Thursday, May 3, 2007

In Which Paul Martin Continues to be Revealed as WRONG

In this post, I made reference to an article in The Walrus by former Paul Martin employee Tim Murphy, entitled; "Noble Ambition," ... the cover story was "Paul Martin Was Right." Since I consider Paul Martin Jr. to have been one of the most noteworthy failures among Canadian prime ministers, I took issue with that title's claim and hence you see the series of quickly-typed screeds we have here.
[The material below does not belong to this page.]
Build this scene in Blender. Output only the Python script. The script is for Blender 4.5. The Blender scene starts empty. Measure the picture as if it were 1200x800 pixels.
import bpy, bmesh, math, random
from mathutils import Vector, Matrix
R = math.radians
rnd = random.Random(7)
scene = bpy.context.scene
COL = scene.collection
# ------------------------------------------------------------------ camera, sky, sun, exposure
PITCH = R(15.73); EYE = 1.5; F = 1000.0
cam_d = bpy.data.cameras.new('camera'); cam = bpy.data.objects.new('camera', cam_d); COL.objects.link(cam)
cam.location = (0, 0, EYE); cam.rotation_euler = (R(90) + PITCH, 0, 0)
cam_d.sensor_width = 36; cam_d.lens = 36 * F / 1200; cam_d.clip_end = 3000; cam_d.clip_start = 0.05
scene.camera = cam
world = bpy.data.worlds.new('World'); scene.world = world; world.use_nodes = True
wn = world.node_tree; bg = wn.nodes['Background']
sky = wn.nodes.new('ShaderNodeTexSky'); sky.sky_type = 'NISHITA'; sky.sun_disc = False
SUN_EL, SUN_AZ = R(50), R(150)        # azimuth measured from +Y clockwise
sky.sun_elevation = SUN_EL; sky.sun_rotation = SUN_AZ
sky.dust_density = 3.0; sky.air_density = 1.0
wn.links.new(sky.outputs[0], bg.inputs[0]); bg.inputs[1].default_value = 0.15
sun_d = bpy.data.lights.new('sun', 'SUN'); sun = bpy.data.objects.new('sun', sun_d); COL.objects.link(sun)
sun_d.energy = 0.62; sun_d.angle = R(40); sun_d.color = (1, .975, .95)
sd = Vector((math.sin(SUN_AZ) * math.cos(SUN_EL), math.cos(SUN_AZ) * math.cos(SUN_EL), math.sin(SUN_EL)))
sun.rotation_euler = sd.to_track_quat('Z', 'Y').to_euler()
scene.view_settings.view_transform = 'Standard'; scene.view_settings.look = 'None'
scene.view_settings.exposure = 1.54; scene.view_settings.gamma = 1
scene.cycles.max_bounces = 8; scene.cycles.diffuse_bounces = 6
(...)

I've just time (and inclination) to point out this portion of Murphy's tribute to his former boss:

Paul Martin is a socially progressive fiscal conservative. His sensibilities and political instincts are those of a new Liberal who, much like a Red Tory, believes in targeted public-sector investments based on understanding where world economies are moving. The point is to look outward, not inward. Over and above the headline-grabbing appetites of those in the race to lead, for the Liberal Party of Canada to win the next election it had better look closely at the Martin economic record. Martin’s policies fitted Canada’s needs for twelve-plus years, and, as the veil is lifted on Prime Minister Harper’s economic plan, it is clear that the Conservatives see wisdom in many of Martin’s core economic ideas.

Which, if you'll notice, is another way of saying that Paul Martin, the guy with all the nauseatingly earnest "progressive" rhetoric, actually was so right-wing that a bushlover ideologue from the National Citizens Coalition (that'd be Stephen Harper), would actually be impressed enough with his policies as to steal 'em, and that this adaptation of a so-called progressive's policies by a right-wing Tory hack, would go virtually unnoticed by most Canadians.

That's almost enough for today. I just wanted to get a little dig in on this howler ...

Too shrewd to admit to theft, the Harper government’s economic agenda — — has been lifted almost verbatim from the 2005 Liberal “Plan for Growth and Prosperity.”

Wow. So the Conservative Party of Canada was stealing ideas from one of Paul Martin's book of campaign promises?? Maybe that means that this time those ideas will actually get implemented. Or maybe it's that windy rhetoric is common to all political parties.